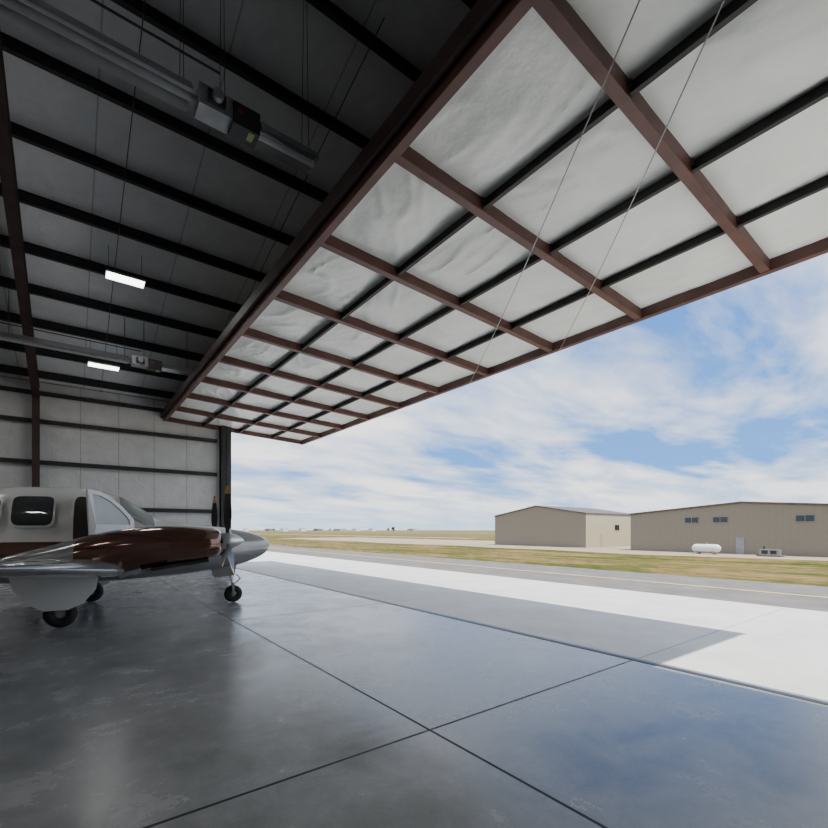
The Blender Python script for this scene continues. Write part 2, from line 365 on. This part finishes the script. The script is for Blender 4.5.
# ------------------------------------------------------------------ LED fixtures
def led(X,Y,Z,power):
    e=empty('led_or_fill_fixture')
    b=B(); b.box(X-.42,X+.42,Y-.19,Y+.19,Z+.02,Z+.07,M_grey); b.box(X-.15,X+.15,Y-.1,Y+.1,Z+.07,Z+.13,M_black); b.out('housing',e,bevel=.01)
    b=B(); b.box(X-.4,X+.4,Y-.17,Y+.17,Z,Z+.018,M_led); b.out('lens',e)
    b=B()
    for s_ in(-.35,.35): b.cyl((X+s_,Y,Z+.07),(X+s_,Y,roofz(Y)+.25),.006,M_chain,5)
    b.out('hanger_wires',e)
    L=bpy.data.lights.new('led_or_fill_lamp','AREA'); L.shape='RECTANGLE'; L.size=.8; L.size_y=.34; L.energy=power; L.color=(1,.97,.93)
    o=bpy.data.objects.new('led_or_fill_lamp',L); S.collection.objects.link(o); o.location=(X,Y,Z-.01); o.parent=e
led(1.1,13.4,7.85,30); led(.85,17.5,6.8,18)
for X in (-4.5,-10.5):
    for Y in (-4.5,2.5,9.5,16.5): led(X,Y,roofz(Y)-.45,42)  # out-of-view fixtures, added as fill light for the interior

# ------------------------------------------------------------------ airplane
A=empty('twin_engine_airplane',(.12,10.9,0),(0,0,math.radians(-9.5)))
def catmull(tab,x):
    tab=sorted(tab); 
    if x<=tab[0][0]: return tab[0][1:]
    if x>=tab[-1][0]: return tab[-1][1:]
    for i in range(len(tab)-1):
        if tab[i][0]<=x<=tab[i+1][0]: break
    p1,p2=tab[i],tab[i+1]; h=p2[0]-p1[0]; t=(x-p1[0])/h; res=[]
    for k in range(1,len(p1)):
        def slope(a,b_): return (tab[b_][k]-tab[a][k])/(tab[b_][0]-tab[a][0])
        def mk(i_):
            if i_==0: return slope(0,1)
            if i_==len(tab)-1: return slope(i_-1,i_)
            s1,s2=slope(i_-1,i_),slope(i_,i_+1)
            return 0 if s1*s2<=0 else 2*s1*s2/(s1+s2)
        m1,m2=mk(i),mk(i+1)
        res.append((2*t**3-3*t*t+1)*p1[k]+(t**3-2*t*t+t)*h*m1+(-2*t**3+3*t*t)*p2[k]+(t**3-t*t)*h*m2)
    return res
FUS=[(3.58,.015,1.27,1.255,1.24),(3.54,.09,1.35,1.25,1.15),(3.42,.19,1.44,1.24,1.04),(3.2,.28,1.53,1.22,.93),(2.9,.36,1.60,1.2,.83),(2.4,.46,1.68,1.17,.74),(1.9,.53,1.75,1.15,.68),
 (1.38,.58,1.82,1.13,.64),(1.05,.60,2.03,1.15,.62),(.7,.61,2.25,1.18,.60),(.35,.62,2.36,1.2,.6),(-.2,.62,2.41,1.2,.6),(-.8,.61,2.40,1.2,.61),(-1.5,.57,2.30,1.22,.66),(-2.2,.48,2.12,1.27,.75),(-3.2,.33,1.9,1.33,.9),(-4.4,.18,1.74,1.4,1.1),(-5.4,.04,1.62,1.48,1.35)]
def sgnp(v,e): return math.copysign(abs(v)**e,v)
def fus(x,t,off=0):
    w,zt,zm,zb=catmull(FUS,x)
    c,s_=math.cos(t),math.sin(t)
    e=.86
    y=w*sgnp(s_,e)
    if c>0:
        H=zt-zm; z=zm+H*sgnp(c,.8); 
        cab=max(0,min(1,(zt-1.85)/.4)); y*=1-.16*cab*(max(0,c)**1.2)
        y+= sgnp(s_,1)*0.10*cab*math.sin(2*abs(t))*.6
    else: z=zm+(zm-zb)*sgnp(c,.8)
    p=Vector((x,y,z))
    if off:
        q=Vector((0,y,z-1.3)); q.normalize(); p+=q*off
    return p
b=B(); NX,NT=150,64
xs_=[]
for i in range(NX+1):
    u=i/NX; xs_.append(3.58-(3.58+5.4)*(u**1.35))
vs=[fus(x,2*math.pi*(j+.0)/NT) for x in xs_ for j in range(NT)]
fw=[];fm=[];fsil=[]
for i in range(NX):
    xm=(xs_[i]+xs_[i+1])/2
    for j in range(NT):
        f=(i*NT+j,i*NT+(j+1)%NT,(i+1)*NT+(j+1)%NT,(i+1)*NT+j)
        t=(j+.5)/NT*360; t=min(t,360-t)
        if xm>2.75: (fsil if t<200 else fm).append(f)
        elif 84<t<102: fm.append(f)
        elif t>=102: fsil.append(f)
        else: fw.append(f)
b.v+=[tuple(v) for v in vs]
for lst,mt in((fw,M_white),(fm,M_maroon),(fsil,M_silver)):
    k=b.m(mt)
    for f in lst: b.f.append(list(f)); b.mi.append(k)
b.out('fuselage',A,smooth=True)
def panel(bb,cs,side,mt,off=.008,rnd=.25,nr=8,nn=48):
    def bil(u,v):
        (a,b_,c,d)=cs
        x=(1-u)*(1-v)*a[0]+u*(1-v)*b_[0]+u*v*c[0]+(1-u)*v*d[0]
        t=(1-u)*(1-v)*a[1]+u*(1-v)*b_[1]+u*v*c[1]+(1-u)*v*d[1]
        return x,math.radians(t)*side
    vs=[fus(*bil(.5,.5),off)];fs=[]
    for r in range(1,nr+1):
        for k in range(nn):
            t=2*math.pi*k/nn
            cu,sv=math.cos(t),math.sin(t)
            u=.5+.5*r/nr*sgnp(cu,rnd); v=.5+.5*r/nr*sgnp(sv,rnd)
            vs.append(fus(*bil(u,v),off))
    for k in range(nn): fs.append((0,1+k,1+(k+1)%nn))
    for r in range(1,nr):
        for k in range(nn):
            fs.append((1+(r-1)*nn+k,1+r*nn+k,1+r*nn+(k+1)%nn,1+(r-1)*nn+(k+1)%nn))
    bb.add(vs,fs,mt)
b=B(); c2=B()
for s_ in(-1,1):
    L_=[([(1.24,5),(.66,4),(.74,44),(1.32,50)],M_wsh),
        ([(-.28,38),(-.86,38),(-.86,72),(-.28,72)],M_glass),
        ([(-1.02,40),(-1.6,43),(-1.55,70),(-1.02,72)],M_glass)]
    if s_==1: L_+=[([(.62,46),(.36,40),(.36,72),(1.18,76)],M_wsh),([(.26,38),(-.14,37),(-.14,74),(.26,74)],M_glass)]
    else: L_+=[([(.60,38),(.02,34),(.02,98),(.98,98)],M_door)]  # dark panel on the skin stands in for shade inside the open doorway
    for cs,mt in L_:
        panel(b,cs,s_,mt,.012,.33)
        cx=sum(c[0] for c in cs)/4; ct=sum(c[1] for c in cs)/4
        panel(c2,[(cx+(c[0]-cx)*1.10,ct+(c[1]-ct)*1.08) for c in cs],s_,M_white,.006,.33)
b.out('cabin_windows',A,smooth=True); c2.out('window_frames',A,smooth=True)
# open cabin door (hinged at its front edge, swung out)
b=B(); hx,hy=.97,-.615; dd=Vector((-math.cos(math.radians(46)),-math.sin(math.radians(46)),0)); nn_=Vector((dd.y,-dd.x,0))
def dp(u,z,o): 
    cur=-.10*max(0,(z-1.6))/.7
    return Vector((hx,hy,0))+dd*u+nn_*(o+cur*-1)+Vector((0,0,z))
outl=[(0,1.02),(0,1.80),(.20,2.02),(.42,2.20),(.62,2.29),(.86,2.31),(.86,1.02)]
inn=[(.09,1.70),(.09,1.79),(.25,1.97),(.45,2.13),(.62,2.21),(.77,2.23),(.77,1.70)]
n=7
for o0,o1 in((-.018,.018),):
    A0=[dp(u,z,o0) for u,z in outl]; A1=[dp(u,z,o1) for u,z in outl]; I0=[dp(u,z,o0) for u,z in inn]; I1=[dp(u,z,o1) for u,z in inn]
    vs=A0+A1+I0+I1; fs=[]
    for k in range(n):
        q=(k+1)%n
        fs+= [(k,q,2*n+q,2*n+k),(n+k,3*n+k,3*n+q,n+q),(k,n+k,n+q,q),(2*n+k,2*n+q,3*n+q,3*n+k)]
    b.add(vs,fs,M_white)
b.add([dp(u,z,0) for u,z in inn],[tuple(range(n))],M_wsh)
b.cyl(dp(.78,1.5,.03),dp(.66,1.5,.03),.012,M_alu,8)
b.out('cabin_door',A)

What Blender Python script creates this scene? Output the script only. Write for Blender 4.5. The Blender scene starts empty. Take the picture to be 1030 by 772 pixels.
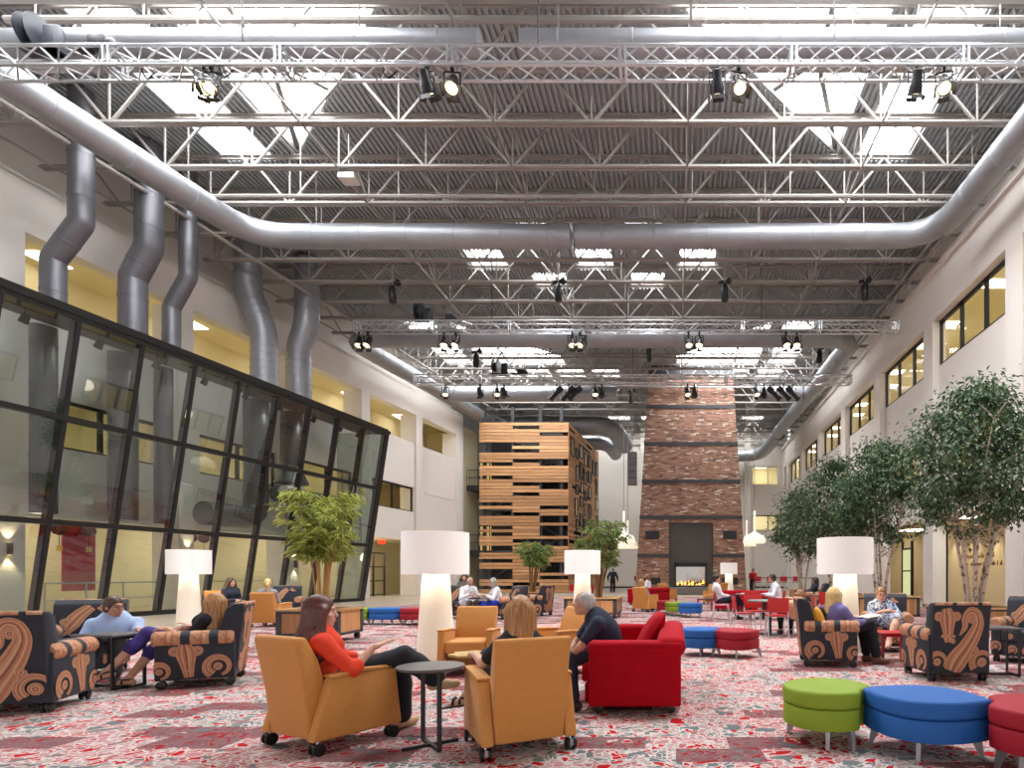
import bpy, bmesh, math, random
import numpy as np
from mathutils import Vector, Matrix

random.seed(11)
SC = bpy.context.scene
COL = SC.collection
PI = math.pi
F, CX, CY, EYE = 600.0, 680.0, 577.0, 1.27      # lens in pixels, principal point, eye height


def P(x, y, D):
    return Vector(((x - CX) * D / F, D, EYE - (y - CY) * D / F))


def lin(c):
    return tuple(((v / 255) / 12.92 if v / 255 <= 0.04045 else ((v / 255 + 0.055) / 1.055) ** 2.4) for v in c)


ORD = ['', 'first', 'second', 'third', 'fourth', 'fifth', 'sixth', 'seventh', 'eighth', 'ninth', 'tenth', 'eleventh', 'twelfth',
       'thirteenth', 'fourteenth', 'fifteenth', 'sixteenth', 'seventeenth', 'eighteenth', 'nineteenth', 'twentieth', 'twenty-first',
       'twenty-second', 'twenty-third', 'twenty-fourth', 'twenty-fifth', 'twenty-sixth', 'twenty-seventh']


# ------------------------------------------------------------------ mesh builder
class MB:
    def __init__(s):
        s.v, s.f, s.m, s.mi, s.M = [], [], [], 0, None

    def add(s, vs, fs):
        b = len(s.v)
        if s.M is not None:
            vs = [s.M @ Vector(p) for p in vs]
        s.v.extend(tuple(p) for p in vs)
        for q in fs:
            s.f.append(tuple(b + i for i in q))
            s.m.append(s.mi)
        return s

    def hexa(s, p):
        # p: 4 bottom + 4 top, counter-clockwise from above
        return s.add(p, [(3, 2, 1, 0), (4, 5, 6, 7), (0, 1, 5, 4), (1, 2, 6, 5), (2, 3, 7, 6), (3, 0, 4, 7)])

    def box(s, x0, x1, y0, y1, z0, z1):
        return s.hexa([(x0, y0, z0), (x1, y0, z0), (x1, y1, z0), (x0, y1, z0), (x0, y0, z1), (x1, y0, z1), (x1, y1, z1), (x0, y1, z1)])

    def quad(s, a, b, c, d):
        return s.add([a, b, c, d], [(0, 1, 2, 3)])

    def tube(s, pts, r, n=8, cap=True, closed=False):
        pts = [Vector(p) for p in pts]
        k = len(pts)
        rs = list(r) if isinstance(r, (list, tuple)) else [r] * k
        vs, fs = [], []
        up = None
        for i in range(k):
            if closed:
                t = pts[(i + 1) % k] - pts[i - 1]
            else:
                t = pts[min(i + 1, k - 1)] - pts[max(i - 1, 0)]
            t.normalize()
            if up is None:
                up = Vector((0, 0, 1)) if abs(t.z) < 0.9 else Vector((0, 1, 0))
            a = t.cross(up)
            if a.length < 1e-5:
                a = t.orthogonal()
            a.normalize()
            up = a.cross(t).normalized()
            for j in range(n):
                w = 2 * PI * j / n
                vs.append(pts[i] + (a * math.cos(w) + up * math.sin(w)) * rs[i])
        for i in range(k if closed else k - 1):
            i2 = (i + 1) % k
            for j in range(n):
                j2 = (j + 1) % n
                fs.append((i * n + j, i * n + j2, i2 * n + j2, i2 * n + j))
        if cap and not closed:
            fs.append(tuple(range(n - 1, -1, -1)))
            fs.append(tuple((k - 1) * n + j for j in range(n)))
        return s.add(vs, fs)

    def bar(s, a, b, w, h=None):
        # square bar from a to b
        a, b = Vector(a), Vector(b)
        h = h or w
        t = (b - a).normalized()
        up = Vector((0, 0, 1)) if abs(t.z) < 0.95 else Vector((0, 1, 0))
        x = t.cross(up).normalized() * (w / 2)
        z = x.cross(t).normalized() * (h / 2)
        return s.add([a - x - z, a + x - z, a + x + z, a - x + z, b - x - z, b + x - z, b + x + z, b - x + z],
                     [(0, 1, 2, 3), (7, 6, 5, 4), (1, 0, 4, 5), (2, 1, 5, 6), (3, 2, 6, 7), (0, 3, 7, 4)])

    def lathe(s, prof, c=(0, 0, 0), n=24, cap0=True, cap1=True):
        vs, fs = [], []
        k = len(prof)
        for (r, z) in prof:
            for j in range(n):
                w = 2 * PI * j / n
                vs.append((c[0] + r * math.cos(w), c[1] + r * math.sin(w), c[2] + z))
        for i in range(k - 1):
            for j in range(n):
                j2 = (j + 1) % n
                fs.append((i * n + j, i * n + j2, (i + 1) * n + j2, (i + 1) * n + j))
        if cap0:
            fs.append(tuple(range(n - 1, -1, -1)))
        if cap1:
            fs.append(tuple((k - 1) * n + j for j in range(n)))
        return s.add(vs, fs)

    def ball(s, c, r, n=10, m=7):
        rx, ry, rz = r if isinstance(r, (tuple, list)) else (r, r, r)
        prof = [(max(math.sin(PI * i / m), 0.02), -math.cos(PI * i / m)) for i in range(m + 1)]
        vs, fs = [], []
        for (q, z) in prof:
            for j in range(n):
                w = 2 * PI * j / n
                vs.append((c[0] + rx * q * math.cos(w), c[1] + ry * q * math.sin(w), c[2] + rz * z))
        for i in range(m):
            for j in range(n):
                j2 = (j + 1) % n
                fs.append((i * n + j, i * n + j2, (i + 1) * n + j2, (i + 1) * n + j))
        return s.add(vs, fs)

    def from_bm(s, bm):
        bm.verts.index_update()
        s.add([v.co.copy() for v in bm.verts], [tuple(v.index for v in f.verts) for f in bm.faces])
        bm.free()
        return s

    def rbox(s, x0, x1, y0, y1, z0, z1, r=0.03, seg=3, bulge=0.0, axis=2):
        bm = bmesh.new()
        bmesh.ops.create_cube(bm, size=1.0)
        for v in bm.verts:
            v.co = Vector(((x0 + x1) / 2 + v.co.x * (x1 - x0), (y0 + y1) / 2 + v.co.y * (y1 - y0), (z0 + z1) / 2 + v.co.z * (z1 - z0)))
        if bulge:
            bmesh.ops.subdivide_edges(bm, edges=bm.edges[:], cuts=4, use_grid_fill=True)
            c = Vector(((x0 + x1) / 2, (y0 + y1) / 2, (z0 + z1) / 2))
            hs = ((x1 - x0) / 2, (y1 - y0) / 2, (z1 - z0) / 2)
            for v in bm.verts:
                u = [(v.co[i] - c[i]) / hs[i] for i in range(3)]
                o = [i for i in range(3) if i != axis]
                g = (1 - u[o[0]] ** 2) * (1 - u[o[1]] ** 2)
                v.co[axis] += bulge * g * (1 if u[axis] > 0.5 else -1 if u[axis] < -0.5 else 0)
            es = [e for e in bm.edges if len(e.link_faces) == 2 and e.calc_face_angle(0) > 0.9]
        else:
            es = bm.edges[:]
        bmesh.ops.bevel(bm, geom=es, offset=r, segments=seg, affect='EDGES', profile=0.5, clamp_overlap=True)
        return s.from_bm(bm)

    def solid(s, poly, ext, r=0.0, seg=3):
        # polygon (3-D points) extruded by a vector, all edges rounded
        bm = bmesh.new()
        vs = [bm.verts.new(p) for p in poly]
        f = bm.faces.new(vs)
        ret = bmesh.ops.extrude_face_region(bm, geom=[f])
        nv = [g for g in ret['geom'] if isinstance(g, bmesh.types.BMVert)]
        bmesh.ops.translate(bm, verts=nv, vec=Vector(ext))
        bmesh.ops.recalc_face_normals(bm, faces=bm.faces[:])
        if r > 0:
            es = [e for e in bm.edges if e.calc_face_angle(0) > 0.5]
            bmesh.ops.bevel(bm, geom=es, offset=r, segments=seg, affect='EDGES', profile=0.5, clamp_overlap=True)
        return s.from_bm(bm)

    def build(s, name, mats, parent=None, smooth=True, angle=0.7, loc=None):
        me = bpy.data.meshes.new(name)
        me.from_pydata(s.v, [], s.f)
        if not isinstance(mats, (list, tuple)):
            mats = [mats]
        for m in mats:
            me.materials.append(m)
        if len(mats) > 1:
            me.polygons.foreach_set('material_index', s.m)
        if smooth:
            me.polygons.foreach_set('use_smooth', [True] * len(s.f))
            me.set_sharp_from_angle(angle=angle)
        me.update()
        o = bpy.data.objects.new(name, me)
        COL.objects.link(o)
        if parent is not None:
            o.parent = parent
        if loc is not None:
            o.location = loc
        return o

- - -

● **Task to carry out**:
Repeat, word for word and with no pictures, only the lines running from the beginning of the data to the line that contains "for Y in (-4.5,2.5,9.5,16.5): led(X,Y,roofz(Y)-.45,42)".

● **Written reply**:
The Blender Python script for this scene continues. Write part 2, from line 365 on. This part finishes the script. The script is for Blender 4.5.
# ------------------------------------------------------------------ LED fixtures
def led(X,Y,Z,power):
    e=empty('led_or_fill_fixture')
    b=B(); b.box(X-.42,X+.42,Y-.19,Y+.19,Z+.02,Z+.07,M_grey); b.box(X-.15,X+.15,Y-.1,Y+.1,Z+.07,Z+.13,M_black); b.out('housing',e,bevel=.01)
    b=B(); b.box(X-.4,X+.4,Y-.17,Y+.17,Z,Z+.018,M_led); b.out('lens',e)
    b=B()
    for s_ in(-.35,.35): b.cyl((X+s_,Y,Z+.07),(X+s_,Y,roofz(Y)+.25),.006,M_chain,5)
    b.out('hanger_wires',e)
    L=bpy.data.lights.new('led_or_fill_lamp','AREA'); L.shape='RECTANGLE'; L.size=.8; L.size_y=.34; L.energy=power; L.color=(1,.97,.93)
    o=bpy.data.objects.new('led_or_fill_lamp',L); S.collection.objects.link(o); o.location=(X,Y,Z-.01); o.parent=e
led(1.1,13.4,7.85,30); led(.85,17.5,6.8,18)
for X in (-4.5,-10.5):
    for Y in (-4.5,2.5,9.5,16.5): led(X,Y,roofz(Y)-.45,42)  # out-of-view fixtures, added as fill light for the interior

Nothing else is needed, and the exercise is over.